Collected data
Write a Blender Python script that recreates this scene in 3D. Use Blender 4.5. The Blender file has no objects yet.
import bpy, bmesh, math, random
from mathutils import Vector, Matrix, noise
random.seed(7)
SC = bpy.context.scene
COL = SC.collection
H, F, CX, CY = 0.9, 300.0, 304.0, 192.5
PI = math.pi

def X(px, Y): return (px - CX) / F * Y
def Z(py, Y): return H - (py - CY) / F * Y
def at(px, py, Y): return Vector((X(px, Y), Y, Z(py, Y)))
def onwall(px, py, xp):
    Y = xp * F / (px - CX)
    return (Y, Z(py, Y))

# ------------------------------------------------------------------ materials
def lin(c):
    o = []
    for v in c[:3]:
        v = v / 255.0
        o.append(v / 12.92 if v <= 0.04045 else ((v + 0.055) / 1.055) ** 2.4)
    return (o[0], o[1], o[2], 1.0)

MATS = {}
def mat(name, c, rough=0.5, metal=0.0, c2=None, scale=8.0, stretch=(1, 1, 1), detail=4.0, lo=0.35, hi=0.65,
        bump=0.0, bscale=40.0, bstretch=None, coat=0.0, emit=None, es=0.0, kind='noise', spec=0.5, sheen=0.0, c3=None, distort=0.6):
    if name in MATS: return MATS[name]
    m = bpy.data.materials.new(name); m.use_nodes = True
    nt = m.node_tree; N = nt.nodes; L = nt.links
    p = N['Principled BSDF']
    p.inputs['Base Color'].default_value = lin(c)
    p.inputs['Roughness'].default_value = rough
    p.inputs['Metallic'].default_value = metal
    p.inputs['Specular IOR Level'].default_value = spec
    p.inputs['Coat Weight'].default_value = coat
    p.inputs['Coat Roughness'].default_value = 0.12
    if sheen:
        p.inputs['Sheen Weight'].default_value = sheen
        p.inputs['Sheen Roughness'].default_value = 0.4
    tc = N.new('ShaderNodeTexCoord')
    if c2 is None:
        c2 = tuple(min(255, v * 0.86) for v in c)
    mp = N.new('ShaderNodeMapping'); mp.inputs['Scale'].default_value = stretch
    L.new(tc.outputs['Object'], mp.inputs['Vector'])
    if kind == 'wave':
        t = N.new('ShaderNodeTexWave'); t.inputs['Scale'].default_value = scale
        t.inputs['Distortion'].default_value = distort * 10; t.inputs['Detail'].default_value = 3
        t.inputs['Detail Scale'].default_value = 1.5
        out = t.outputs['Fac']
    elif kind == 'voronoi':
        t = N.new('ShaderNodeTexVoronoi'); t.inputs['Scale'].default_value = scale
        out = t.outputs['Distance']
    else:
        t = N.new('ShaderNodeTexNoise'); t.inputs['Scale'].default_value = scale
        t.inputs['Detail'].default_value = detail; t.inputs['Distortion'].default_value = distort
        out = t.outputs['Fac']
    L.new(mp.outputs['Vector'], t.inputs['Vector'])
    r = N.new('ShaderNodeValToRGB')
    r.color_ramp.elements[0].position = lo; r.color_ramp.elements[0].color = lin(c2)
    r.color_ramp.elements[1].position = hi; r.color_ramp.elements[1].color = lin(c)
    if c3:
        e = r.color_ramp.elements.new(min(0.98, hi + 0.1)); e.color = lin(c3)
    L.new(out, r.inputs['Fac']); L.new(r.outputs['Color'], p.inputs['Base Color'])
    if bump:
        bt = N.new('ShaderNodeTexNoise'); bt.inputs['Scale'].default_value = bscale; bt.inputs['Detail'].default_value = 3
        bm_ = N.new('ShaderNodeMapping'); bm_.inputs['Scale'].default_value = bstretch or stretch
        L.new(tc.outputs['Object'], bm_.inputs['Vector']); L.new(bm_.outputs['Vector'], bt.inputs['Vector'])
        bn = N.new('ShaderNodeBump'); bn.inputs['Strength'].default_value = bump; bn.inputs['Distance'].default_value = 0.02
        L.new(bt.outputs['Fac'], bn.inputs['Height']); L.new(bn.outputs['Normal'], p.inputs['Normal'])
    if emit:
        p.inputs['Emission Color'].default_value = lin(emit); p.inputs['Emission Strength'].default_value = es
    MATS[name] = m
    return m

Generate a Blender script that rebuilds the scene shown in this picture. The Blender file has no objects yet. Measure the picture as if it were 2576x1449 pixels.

Exercise directions: Output each entry precisely as given.

Answer to the problem:
Write a Blender Python script that recreates this scene in 3D. Use Blender 4.5. The Blender file has no objects yet.
import bpy, bmesh, math, random
from mathutils import Vector, Matrix, noise
random.seed(7)
SC = bpy.context.scene
COL = SC.collection
H, F, CX, CY = 0.9, 300.0, 304.0, 192.5
PI = math.pi

def X(px, Y): return (px - CX) / F * Y
def Z(py, Y): return H - (py - CY) / F * Y
def at(px, py, Y): return Vector((X(px, Y), Y, Z(py, Y)))
def onwall(px, py, xp):
    Y = xp * F / (px - CX)
    return (Y, Z(py, Y))

# ------------------------------------------------------------------ materials
def lin(c):
    o = []
    for v in c[:3]:
        v = v / 255.0
        o.append(v / 12.92 if v <= 0.04045 else ((v + 0.055) / 1.055) ** 2.4)
    return (o[0], o[1], o[2], 1.0)

MATS = {}
def mat(name, c, rough=0.5, metal=0.0, c2=None, scale=8.0, stretch=(1, 1, 1), detail=4.0, lo=0.35, hi=0.65,
        bump=0.0, bscale=40.0, bstretch=None, coat=0.0, emit=None, es=0.0, kind='noise', spec=0.5, sheen=0.0, c3=None, distort=0.6):
    if name in MATS: return MATS[name]
    m = bpy.data.materials.new(name); m.use_nodes = True
    nt = m.node_tree; N = nt.nodes; L = nt.links
    p = N['Principled BSDF']
    p.inputs['Base Color'].default_value = lin(c)
    p.inputs['Roughness'].default_value = rough
    p.inputs['Metallic'].default_value = metal
    p.inputs['Specular IOR Level'].default_value = spec
    p.inputs['Coat Weight'].default_value = coat
    p.inputs['Coat Roughness'].default_value = 0.12
    if sheen:
        p.inputs['Sheen Weight'].default_value = sheen
        p.inputs['Sheen Roughness'].default_value = 0.4
    tc = N.new('ShaderNodeTexCoord')
    if c2 is None:
        c2 = tuple(min(255, v * 0.86) for v in c)
    mp = N.new('ShaderNodeMapping'); mp.inputs['Scale'].default_value = stretch
    L.new(tc.outputs['Object'], mp.inputs['Vector'])
    if kind == 'wave':
        t = N.new('ShaderNodeTexWave'); t.inputs['Scale'].default_value = scale
        t.inputs['Distortion'].default_value = distort * 10; t.inputs['Detail'].default_value = 3
        t.inputs['Detail Scale'].default_value = 1.5
        out = t.outputs['Fac']
    elif kind == 'voronoi':
        t = N.new('ShaderNodeTexVoronoi'); t.inputs['Scale'].default_value = scale
        out = t.outputs['Distance']
    else:
        t = N.new('ShaderNodeTexNoise'); t.inputs['Scale'].default_value = scale
        t.inputs['Detail'].default_value = detail; t.inputs['Distortion'].default_value = distort
        out = t.outputs['Fac']
    L.new(mp.outputs['Vector'], t.inputs['Vector'])
    r = N.new('ShaderNodeValToRGB')
    r.color_ramp.elements[0].position = lo; r.color_ramp.elements[0].color = lin(c2)
    r.color_ramp.elements[1].position = hi; r.color_ramp.elements[1].color = lin(c)
    if c3:
        e = r.color_ramp.elements.new(min(0.98, hi + 0.1)); e.color = lin(c3)
    L.new(out, r.inputs['Fac']); L.new(r.outputs['Color'], p.inputs['Base Color'])
    if bump:
        bt = N.new('ShaderNodeTexNoise'); bt.inputs['Scale'].default_value = bscale; bt.inputs['Detail'].default_value = 3
        bm_ = N.new('ShaderNodeMapping'); bm_.inputs['Scale'].default_value = bstretch or stretch
        L.new(tc.outputs['Object'], bm_.inputs['Vector']); L.new(bm_.outputs['Vector'], bt.inputs['Vector'])
        bn = N.new('ShaderNodeBump'); bn.inputs['Strength'].default_value = bump; bn.inputs['Distance'].default_value = 0.02
        L.new(bt.outputs['Fac'], bn.inputs['Height']); L.new(bn.outputs['Normal'], p.inputs['Normal'])
    if emit:
        p.inputs['Emission Color'].default_value = lin(emit); p.inputs['Emission Strength'].default_value = es
    MATS[name] = m
    return m

Generate a Blender script that rebuilds the scene shown in this picture. The Blender file has no objects yet. Measure the picture as if it were 2576x1449 pixels.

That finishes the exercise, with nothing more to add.